See also, WZZM-TV Channel 13: Family's recently purchased home, gutted by property removal service:

  • The Roughts are telling their story with help from Massachusetts attorney's Joseph DeMello and Carlin Phillips. "They have suffered what many people throughout the United States have been suffering and that is unconscionable conduct at the hands of these multi-billion dollar banks," says DeMello.(1)

(1) DeMello currently represents a Massachusetts couple who got similarly screwed when they bought a foreclosing lender's REO on an all-cash basis, only to have the premises trashed out shortly thereafter. See ABC News: No Mortgage, Still Foreclosed? Bank of America Sued for Seizing Wrong Homes (In the Last Four Months, Three Homeowners Have Sued Bank of America for Mistakenly Foreclosing on Their Homes).

Testimony Of MERS CEO, Senior VP Available Online

Available at are depositions of Mortgage Electronic Registration System (MERS) CEO R.K. Arnold and Senior VP and Corporate Secretary William Hultman which were taken in recent litigation, as well as a hearing transcript from Dalton et al v. Citimortgage et al. These documents may be helpful to every borrower with loans involving MERS and should pass along to their legal counsel.

Go here for the links to the above-referenced documents.

Documents available online courtesy of Mike Dillon at

Judge Gives Go-Ahead To F'closing Lender Despite Lack Of Conclusive Evidence Of Standing As Ch. 11 Debtors Refuse To Make Adequate Protection Payments

A recent ruling by a U.S. Bankruptcy Court in Northern California allowed for a foreclosure action to continue, despite the lenders' failure to conclusively establish that it had standing to foreclose, where a Chapter 11 debtor/couple adamantly refused to make "adequate protection payments" as apparently required by the bankruptcy law, pending full adjudication of the standing issues. In allowing the lenders to go ahead with foreclosure actions, the court made the following comments (bold text is my emphasis, not in the original text):

  • In this chapter 11 case the pro se debtors have steadfastly and repeatedly resisted motions for relief from stay, while at the same time steadfastly and repeatedly refusing to make payments pending resolution of their disputes about the standing of those secured creditors to seek such relief.

  • The court is sympathetic with any debtor who finds it difficult, if not sometimes seemingly impossible, to wade through the maze of transferred notes, assigned deeds of trust, ethereal beneficiaries, and information and belief allegations about what some predecessor loan servicing agent did with the original note and deed of trust.
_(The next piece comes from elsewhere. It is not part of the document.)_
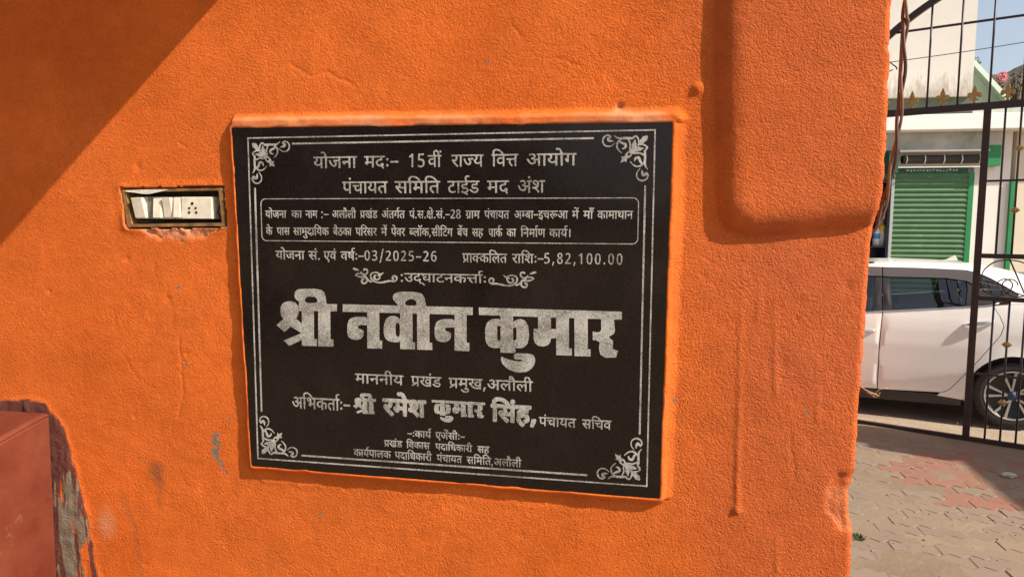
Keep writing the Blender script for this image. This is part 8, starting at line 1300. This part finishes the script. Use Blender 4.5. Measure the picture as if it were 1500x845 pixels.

  • But it is equally unsympathetic with debtors shedding crocodile tears about making adequate protection payments while at the same time claiming all the benefits the bankruptcy law provides them. If you want to gamble in the casino and hope to hit the jackpot, you can't expect to win by using house money. You've got to put a "little skin in the game". Because these debtors have refused to do so, relief from stay could hardly be more appropriate.
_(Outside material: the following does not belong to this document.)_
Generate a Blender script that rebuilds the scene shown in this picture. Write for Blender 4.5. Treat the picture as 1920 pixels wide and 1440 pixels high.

For the ruling, see In Re Aniel, Bankruptcy Case No. 09-30452DM (Bankr. N.D. Cal. April 21, 2010).

(1) The court when on to give this rationale for its ruling (bold text is my emphasis, not in the original text):

  • Here, Creditor has made a colorable claim that it has standing by showing that it holds the note, endorsed in blank. Debtors do not dispute that they executed the note and deed of trust which are the subject of the MRS [motion for relief from stay]. If Debtors wish to maintain the status quo pending resolution of matters that require more plenary proceedings than relief from stay motions (e.g., adversary proceedings for declaratory relief to determine the proper holder of a note; objections to the claim of the creditor; confirmation of a Chapter 11 reorganization plan that restructures the claim of the creditor, etc.), the conventional way to do so is to make adequate protection payments in the meantime.
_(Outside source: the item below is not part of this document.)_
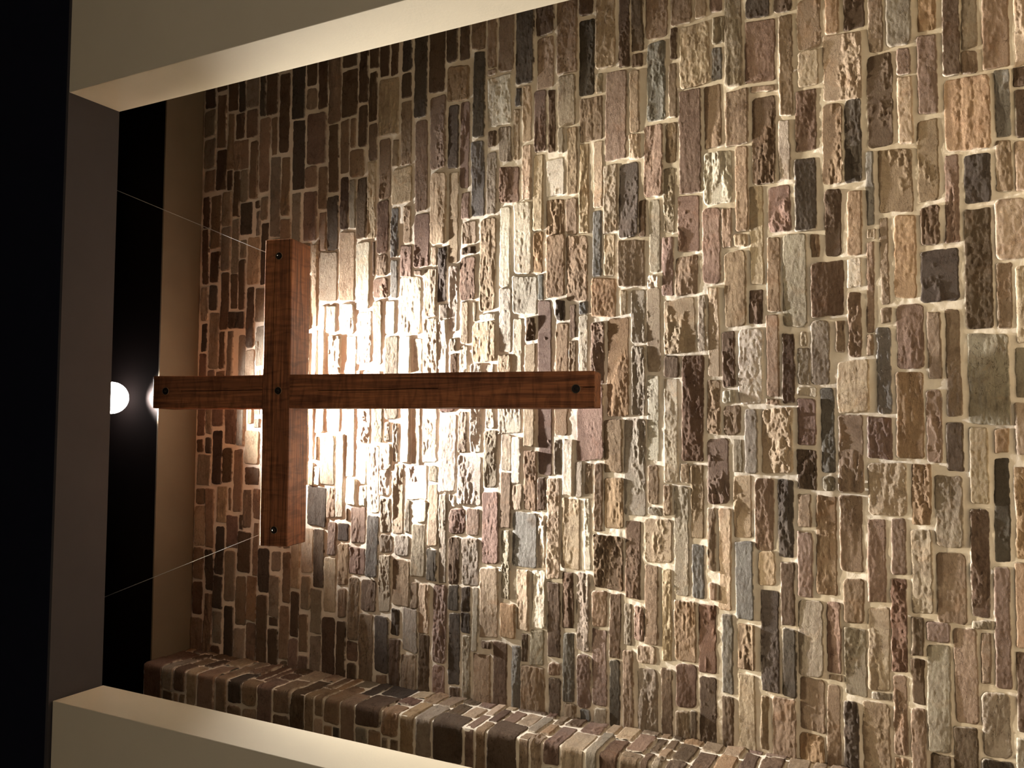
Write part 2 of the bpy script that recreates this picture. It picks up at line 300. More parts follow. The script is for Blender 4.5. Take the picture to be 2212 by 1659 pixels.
-430,-179,1721,1891,t;-472,-176,1613,1696,o;-204,23,1471,1539,d;-354,2,1372,1443,t;-114,-6,1287,1339,o;-118,116,1217,1256,t;-621,-141,1287,1347,k;
-567,-232,1481,1594,g;-885,-386,1376,1448,d;-599,-182,1225,1264,o;-849,-348,2041,2138,o;-719,-346,1921,2024,b;-860,-455,1816,1898,r;
-717,-444,1726,1790,r;-895,-497,1614,1702,g;-925,-599,1473,1593,b;-1199,-645,1296,1356,r;-1004,-623,1234,1270,o;-1425,-1182,6468,6564,d;
-1732,-1452,6464,6572,b;-1734,-1261,6365,6443,b;-1357,-1125,6269,6351,k;-1613,-1383,6267,6348,g;-1749,-1632,6278,6355,d;-1736,-1329,6151,6242,k;
-1453,-1105,6034,6130,b;-1742,-1479,6041,6131,g;-1408,-1101,5935,6018,o;-1739,-1429,5931,6019,b;-1729,-1222,5830,5917,d;-1356,-1077,5717,5809,g;
-1421,-1369,5724,5805,d;-1731,-1446,5724,5810,d;-1638,-1274,5627,5707,b;-1729,-1658,5637,5695,b;-1475,-1169,5540,5611,d;-1733,-1492,5545,5618,r;
-1278,-1053,5442,5519,g;-1568,-1316,5456,5530,b;-1728,-1595,5451,5528,r;-1429,-1135,5343,5429,g;-1733,-1449,5341,5432,g;-1740,-1308,5223,5327,d;
-1298,-1110,5127,5195,b;-1732,-1323,5130,5203,d;-1432,-1027,5023,5102,b;-1575,-1449,5029,5116,r;-1719,-1590,5036,5108,d;-1233,-1032,4885,5003,d;
-1717,-1258,4907,5013,b;-1617,-1255,4778,4889,k;-1699,-1633,4792,4875,b;-1366,-1196,4698,4762,k;-1728,-1389,4690,4771,d;-1176,-1014,4558,4607,b;
-1325,-1019,4469,4548,t;-1454,-1183,4555,4666,g;-1719,-1475,4564,4675,b;-1702,-1332,4465,4543,d;-1494,-1011,4339,4437,r;-1707,-1514,4352,4437,r;
-1156,-1005,4252,4324,k;-1612,-1177,4244,4320,k;-1703,-1629,4237,4313,d;-1154,-1008,4173,4231,k;-1285,-1165,4171,4229,k;-1386,-1005,4114,4151,g;
-1711,-1306,4164,4218,g;-1705,-1401,4022,4143,b;-1362,-1320,4016,4084,d;-1692,-1316,3911,4002,d;-1281,-1080,3858,3957,o;-1699,-1323,3821,3880,s;
-1408,-1244,3772,3811,d;-1417,-1214,3666,3753,g;-1701,-1431,3661,3813,b;-1356,-925,3562,3640,d;-1459,-1392,3561,3635,b;-1699,-1479,3560,3631,d;
-1598,-1207,3473,3539,s;-1716,-1610,3462,3534,b;-1616,-1321,3372,3451,r;-1694,-1628,3372,3436,s;-1145,-948,3274,3359,b;-1588,-1165,3274,3358,r;
-1697,-1607,3274,3344,g;-1309,-952,3190,3253,d;-1702,-1326,3194,3253,k;-1229,-997,3125,3170,g;-1195,-1009,3056,3108,r;-1715,-1261,3116,3174,b;
-1314,-1222,2981,3095,t;-1702,-1348,2976,3089,g;-1708,-1333,2894,2953,d;-1275,-957,2761,2876,b;-1522,-1293,2759,2871,m;-1705,-1547,2802,2872,b;
-1700,-1537,2757,2789,d;-929,-843,2650,2684,b;-1321,-960,2652,2745,m;-1717,-1344,2651,2741,d;-1415,-1001,2563,2621,s;-1705,-1433,2563,2624,d;
-1274,-1042,2452,2539,b;-1710,-1303,2449,2535,t;-1370,-855,2328,2416,k;-1670,-1398,2384,2422,b;-1717,-1395,2250,2361,b;-1382,-1041,2243,2309,k;
-1265,-888,2113,2230,g;-1536,-1275,2108,2223,b;-1698,-1554,2114,2231,o;-974,-756,1918,2014,b;-1185,-741,1729,1795,m;-1232,-883,2030,2093,r;
-1326,-1001,1911,2010,g;-1287,-887,1805,1902,t;-1269,-1243,2027,2087,b;-1758,-1292,2036,2096,b;-1330,-1302,1804,1887,g;-1742,-1363,1954,2018,k;
-1725,-1351,1810,1930,b;-1096,-919,1657,1705,d;-1327,-1115,1654,1711,d;-1689,-1349,1656,1716,b;-1577,-1206,1734,1790,b;-1703,-1599,1733,1791,o;
-1019,-931,1543,1642,r;-1537,-1036,1546,1644,g;-1670,-1551,1554,1633,d;-938,-903,1374,1450,g;-1385,-946,1433,1527,b;-1650,-1404,1440,1534,d;
-1188,-957,1377,1415,b;-1520,-1229,1305,1416,g;-1624,-1535,1295,1421,k;-1387,-1030,1242,1274,d;-1606,-1418,1249,1280,g;
"""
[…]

  • Because of Debtors' adamant refusal to make such payments the court is less tolerant than the Wilhelm, Jacobson, and Hwang courts in one material respect: whether debtors should provide adequate protection payments to the Creditor until the standing issues are fully adjudicated. They have not made any payment on this note (or the notes secured by the six other properties in which Debtors assert an ownership interest) in over a year while they have been in bankruptcy. They failed to make at least five prepetition payments on the note secured by the Property. They have no equity in the Property. They have used cash collateral without permission.

  • Under such circumstances, justice dictates that Debtors make adequate protection payments pending resolution of the standing issues. The court will not continue the stay with all of the risk being borne by the creditor. In circumstances where there is no doubt that the Debtors signed the note that is the subject of the motion, (and, frankly, not much doubt that ultimately Creditor will be able to "connect the dots" by showing the chain of title of the note and deed of trust), denial of relief from stay when adequate protection payments could be made would be patently unfair to Creditor and impose on it all of the risk of further deterioration of its security without protection.

  • Since Debtors have no inclination to make payments, it is abundantly clear that once the Creditor (and other similarly situated secured creditors on other properties of Debtors) proves its standing, Debtors will allow the Property to be foreclosed. There is simply no point in delaying the inevitable.

  • Debtors were not unprotected or left without remedy if they had made the adequate protection payments as ordered by the court. As the December 31 order provides, the adequate protection payments consist of the monthly payments due under the note undisputedly executed by them, and Creditor's counsel was to hold such payments in trust pending resolution of the standing challenge. If Debtors had ultimately prevailed, the payments (plus interest) would have been returned to Debtors. Moreover, the order granting relief from the automatic stay does not preclude Debtors from challenging in state court the legitimacy of Creditor's right to foreclose.

  • Debtors chose not to comply with this court's December 31 order. They chose not to make the adequate protection payments. They must accept the consequences of their decision. Under the circumstances described in this memorandum decision, the court questions whether the Debtors' challenges to standing are made in good faith. The court therefore did not and will not vacate the order granting relief from stay.